Characteristics of good Functional Consultant


In my opinion, an ERP Consultant should have the following personality traits
1.       Listening Skills: The Key trait that separates a good consultant from an average consultant is his/her listening skills. A good listener will be able to pinpoint the issues being raised by the customer and thereby provide the solution to the real problems of the customer. A good listener will most often use the ‘Why’ words a lot. A consultant who is not a good listener will most often end up in providing generic solution rather than providing specific solution to the issues faced by the customer. An average consultant can be heard using phrase ‘This is how the Product works, you have to change the process.
2.       Closure Skills: Most of the average consultants will provide almost complete solution, but fail to close the issue. This will lead to festering issues which will come to haunt you in the most critical times. Most of the time the closure can be achieved with a simple three line minutes of the meeting. However, I am surprised at the number of consultants who lack closure skills. Lack of closure skills is related to the third aspect of good consultant, which are communication skills.
3.       Communication Skills: While listening skill plays a very important part in the initial stages of the project, this is only a part of the overall communication skills. There are three aspects to the communication skills. They are listening Skills, Presentation Skills and Idea Selling Skills. Presentation Skills can be oral and written presentation. The communication skills should not be confused with ability to talk confidently. Communication skills relate to the ability to separate data from information, coming to very common sense root causes, and finding innovative solutions and finally convincing the customer about the strength of your solution. I have seen many very good consultants fail in this aspect.

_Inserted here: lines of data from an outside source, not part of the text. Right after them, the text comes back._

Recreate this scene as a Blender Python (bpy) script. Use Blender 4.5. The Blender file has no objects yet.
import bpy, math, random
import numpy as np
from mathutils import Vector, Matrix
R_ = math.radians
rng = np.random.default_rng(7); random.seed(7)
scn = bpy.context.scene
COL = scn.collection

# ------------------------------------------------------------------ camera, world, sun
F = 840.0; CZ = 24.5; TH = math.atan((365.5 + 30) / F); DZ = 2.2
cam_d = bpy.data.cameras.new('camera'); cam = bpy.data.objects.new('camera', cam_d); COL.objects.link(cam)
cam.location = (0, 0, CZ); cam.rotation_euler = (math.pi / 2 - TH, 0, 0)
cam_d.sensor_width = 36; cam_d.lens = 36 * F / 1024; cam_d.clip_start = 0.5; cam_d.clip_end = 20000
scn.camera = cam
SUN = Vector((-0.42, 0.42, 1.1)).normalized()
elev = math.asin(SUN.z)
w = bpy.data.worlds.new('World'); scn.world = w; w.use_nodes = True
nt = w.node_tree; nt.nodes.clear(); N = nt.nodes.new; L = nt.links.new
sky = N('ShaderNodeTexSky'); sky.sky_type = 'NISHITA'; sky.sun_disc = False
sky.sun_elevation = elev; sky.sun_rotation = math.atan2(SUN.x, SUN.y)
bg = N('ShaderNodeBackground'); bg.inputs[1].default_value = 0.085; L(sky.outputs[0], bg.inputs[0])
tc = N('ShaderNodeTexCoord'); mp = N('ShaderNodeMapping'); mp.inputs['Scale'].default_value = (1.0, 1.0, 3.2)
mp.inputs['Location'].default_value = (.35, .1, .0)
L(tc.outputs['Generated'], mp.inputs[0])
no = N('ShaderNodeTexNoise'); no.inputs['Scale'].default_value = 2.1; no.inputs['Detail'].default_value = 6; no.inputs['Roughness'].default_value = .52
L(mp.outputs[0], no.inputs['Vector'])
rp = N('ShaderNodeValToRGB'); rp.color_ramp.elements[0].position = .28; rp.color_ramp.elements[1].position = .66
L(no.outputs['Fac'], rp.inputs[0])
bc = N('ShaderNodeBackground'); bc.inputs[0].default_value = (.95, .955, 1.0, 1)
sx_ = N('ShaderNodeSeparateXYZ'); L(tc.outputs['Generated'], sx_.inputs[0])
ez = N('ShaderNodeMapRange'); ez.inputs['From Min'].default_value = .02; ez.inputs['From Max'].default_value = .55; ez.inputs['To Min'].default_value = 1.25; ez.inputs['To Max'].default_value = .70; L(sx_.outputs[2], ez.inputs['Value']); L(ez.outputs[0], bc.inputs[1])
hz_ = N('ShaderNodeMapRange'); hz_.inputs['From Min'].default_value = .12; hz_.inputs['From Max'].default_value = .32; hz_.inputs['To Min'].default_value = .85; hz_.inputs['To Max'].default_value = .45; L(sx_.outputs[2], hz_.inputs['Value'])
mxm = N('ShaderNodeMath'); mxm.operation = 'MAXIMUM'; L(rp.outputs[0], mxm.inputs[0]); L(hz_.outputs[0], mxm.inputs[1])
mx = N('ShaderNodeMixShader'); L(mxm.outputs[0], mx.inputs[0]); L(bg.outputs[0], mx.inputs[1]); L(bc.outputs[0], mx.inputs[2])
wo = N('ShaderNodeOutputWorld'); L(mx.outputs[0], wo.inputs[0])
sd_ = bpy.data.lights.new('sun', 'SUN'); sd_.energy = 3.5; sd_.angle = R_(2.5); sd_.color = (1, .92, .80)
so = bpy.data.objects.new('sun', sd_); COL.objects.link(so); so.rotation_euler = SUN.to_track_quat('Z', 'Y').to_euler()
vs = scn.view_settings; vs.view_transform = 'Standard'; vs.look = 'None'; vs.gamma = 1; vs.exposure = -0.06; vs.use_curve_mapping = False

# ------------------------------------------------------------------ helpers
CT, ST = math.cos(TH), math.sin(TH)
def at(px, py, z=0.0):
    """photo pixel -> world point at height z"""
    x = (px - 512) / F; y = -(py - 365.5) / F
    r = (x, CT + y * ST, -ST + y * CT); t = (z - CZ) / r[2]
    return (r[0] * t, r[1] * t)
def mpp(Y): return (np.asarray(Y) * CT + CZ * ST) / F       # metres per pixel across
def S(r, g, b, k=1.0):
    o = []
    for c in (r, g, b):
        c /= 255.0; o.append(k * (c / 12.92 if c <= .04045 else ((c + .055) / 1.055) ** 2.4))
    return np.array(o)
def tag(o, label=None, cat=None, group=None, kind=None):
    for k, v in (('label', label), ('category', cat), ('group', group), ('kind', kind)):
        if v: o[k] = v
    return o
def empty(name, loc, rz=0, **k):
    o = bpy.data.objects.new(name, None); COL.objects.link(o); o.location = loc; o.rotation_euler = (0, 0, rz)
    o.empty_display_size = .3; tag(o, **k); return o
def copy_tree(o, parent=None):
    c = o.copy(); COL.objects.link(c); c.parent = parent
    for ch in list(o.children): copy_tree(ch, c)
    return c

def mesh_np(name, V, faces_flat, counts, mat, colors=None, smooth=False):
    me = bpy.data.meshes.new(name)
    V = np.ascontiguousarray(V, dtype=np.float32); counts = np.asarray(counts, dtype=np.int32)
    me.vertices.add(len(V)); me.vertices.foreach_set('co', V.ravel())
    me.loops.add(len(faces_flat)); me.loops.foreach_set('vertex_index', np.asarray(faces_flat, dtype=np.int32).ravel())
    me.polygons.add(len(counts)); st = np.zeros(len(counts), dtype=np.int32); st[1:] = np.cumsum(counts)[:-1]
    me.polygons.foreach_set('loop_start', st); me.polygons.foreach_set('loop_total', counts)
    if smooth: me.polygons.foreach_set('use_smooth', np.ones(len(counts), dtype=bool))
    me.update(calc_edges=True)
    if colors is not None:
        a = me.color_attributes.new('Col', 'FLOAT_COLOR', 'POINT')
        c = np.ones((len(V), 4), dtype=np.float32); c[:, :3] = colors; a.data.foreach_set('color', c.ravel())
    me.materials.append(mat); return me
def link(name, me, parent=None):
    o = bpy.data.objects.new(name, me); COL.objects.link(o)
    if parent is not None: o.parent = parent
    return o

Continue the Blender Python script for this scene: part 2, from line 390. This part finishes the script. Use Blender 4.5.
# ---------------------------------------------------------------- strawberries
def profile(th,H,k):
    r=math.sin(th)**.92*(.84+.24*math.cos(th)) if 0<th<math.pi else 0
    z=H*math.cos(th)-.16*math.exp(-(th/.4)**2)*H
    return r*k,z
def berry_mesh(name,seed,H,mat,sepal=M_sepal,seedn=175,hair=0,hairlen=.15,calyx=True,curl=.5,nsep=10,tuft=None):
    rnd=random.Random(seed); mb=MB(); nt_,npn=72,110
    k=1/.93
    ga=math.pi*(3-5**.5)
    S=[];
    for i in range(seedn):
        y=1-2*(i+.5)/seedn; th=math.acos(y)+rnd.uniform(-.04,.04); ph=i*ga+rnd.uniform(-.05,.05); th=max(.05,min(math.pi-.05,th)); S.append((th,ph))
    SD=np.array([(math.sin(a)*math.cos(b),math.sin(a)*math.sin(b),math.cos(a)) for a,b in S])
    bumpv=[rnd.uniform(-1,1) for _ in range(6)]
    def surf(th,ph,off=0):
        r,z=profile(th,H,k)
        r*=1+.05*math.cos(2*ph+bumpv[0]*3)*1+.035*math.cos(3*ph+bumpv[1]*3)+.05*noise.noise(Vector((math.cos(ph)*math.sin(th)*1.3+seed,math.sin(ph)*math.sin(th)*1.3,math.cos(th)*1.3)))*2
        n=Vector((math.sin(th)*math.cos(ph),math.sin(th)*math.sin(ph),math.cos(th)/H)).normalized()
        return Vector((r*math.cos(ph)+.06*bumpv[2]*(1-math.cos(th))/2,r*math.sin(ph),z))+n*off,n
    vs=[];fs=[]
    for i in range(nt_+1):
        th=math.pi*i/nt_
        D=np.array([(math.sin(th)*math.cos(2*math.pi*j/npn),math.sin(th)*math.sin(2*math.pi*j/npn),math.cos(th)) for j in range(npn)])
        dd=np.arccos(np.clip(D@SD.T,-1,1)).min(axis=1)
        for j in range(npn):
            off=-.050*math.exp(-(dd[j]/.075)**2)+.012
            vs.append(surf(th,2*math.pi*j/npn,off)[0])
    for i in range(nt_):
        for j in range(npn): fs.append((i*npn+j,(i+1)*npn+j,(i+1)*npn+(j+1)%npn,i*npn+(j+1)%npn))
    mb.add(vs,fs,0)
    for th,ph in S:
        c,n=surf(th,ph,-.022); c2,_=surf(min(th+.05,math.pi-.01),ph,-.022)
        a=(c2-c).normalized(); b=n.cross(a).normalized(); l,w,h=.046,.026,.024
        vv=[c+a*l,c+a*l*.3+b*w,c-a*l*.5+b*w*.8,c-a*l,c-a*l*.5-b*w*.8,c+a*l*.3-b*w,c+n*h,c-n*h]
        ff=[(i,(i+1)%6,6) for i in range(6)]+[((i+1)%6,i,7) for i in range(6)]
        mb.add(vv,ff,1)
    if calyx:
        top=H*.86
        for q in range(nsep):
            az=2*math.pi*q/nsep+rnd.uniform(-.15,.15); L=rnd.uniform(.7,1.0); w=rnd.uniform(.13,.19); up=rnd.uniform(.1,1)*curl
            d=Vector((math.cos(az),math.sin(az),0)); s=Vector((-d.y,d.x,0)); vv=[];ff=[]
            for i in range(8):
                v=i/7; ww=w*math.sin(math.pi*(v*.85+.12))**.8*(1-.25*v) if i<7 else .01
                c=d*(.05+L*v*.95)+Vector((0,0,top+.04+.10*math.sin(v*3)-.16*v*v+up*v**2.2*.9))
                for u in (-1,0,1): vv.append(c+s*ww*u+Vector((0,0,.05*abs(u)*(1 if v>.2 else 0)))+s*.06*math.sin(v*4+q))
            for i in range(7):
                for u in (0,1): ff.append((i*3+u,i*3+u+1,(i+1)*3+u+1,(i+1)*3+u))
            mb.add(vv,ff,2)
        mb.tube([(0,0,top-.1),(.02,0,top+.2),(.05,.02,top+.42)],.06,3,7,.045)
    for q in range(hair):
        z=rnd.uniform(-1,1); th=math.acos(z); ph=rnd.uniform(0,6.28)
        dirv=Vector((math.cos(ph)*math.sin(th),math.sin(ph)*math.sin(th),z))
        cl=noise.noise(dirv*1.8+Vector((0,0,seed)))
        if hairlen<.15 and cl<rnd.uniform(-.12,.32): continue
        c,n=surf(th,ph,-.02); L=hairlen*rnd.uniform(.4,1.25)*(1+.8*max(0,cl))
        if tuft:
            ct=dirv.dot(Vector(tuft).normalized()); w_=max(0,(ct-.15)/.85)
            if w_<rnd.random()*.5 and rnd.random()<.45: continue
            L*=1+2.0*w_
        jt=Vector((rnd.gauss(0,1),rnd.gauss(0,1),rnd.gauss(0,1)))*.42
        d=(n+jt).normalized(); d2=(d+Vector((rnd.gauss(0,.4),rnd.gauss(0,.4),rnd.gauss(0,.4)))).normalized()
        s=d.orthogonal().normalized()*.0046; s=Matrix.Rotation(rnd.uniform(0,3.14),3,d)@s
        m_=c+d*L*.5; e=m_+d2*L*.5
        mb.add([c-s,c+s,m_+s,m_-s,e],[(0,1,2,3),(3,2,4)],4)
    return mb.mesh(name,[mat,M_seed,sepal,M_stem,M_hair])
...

4.     People Skills: ERP Implementation is nothing but a people management process. In the beginning of the project you have skeptical and probably scared user from the customer side. It is the consultant’s duty to make the user confident in the product and the solution so that at the end of the day he/she can add significant value to the implementation. Many a consultant fails in this aspect since they do not put the necessary time and effort to understand the customer user.

5.     Business Knowledge: It is a no brainer that the implementation consultant should have the knowledge of business. What does this imply? It implies two aspects. First, Knowledge of business, industry, statutory regulations etc. and two, the detailed knowledge of customer’s business. Many a times the consultant goes thru a 10 months of implementation without having a clue on customer’s business or products. And that will lead to a bad implementation. I normally ask the following questions to understand the customers business. How many plants do youi have, which plant produces the most? What is the spread of production load between the plants? What product groups do you have? What is the most profitable product? Who is the most profitable customer? Who is the customer with most revenue for you? What are the raw materials? How do you do production planning? How do you manage inventory? The idea is to understand the key pain areas of a business and try to address those pains in your implementation.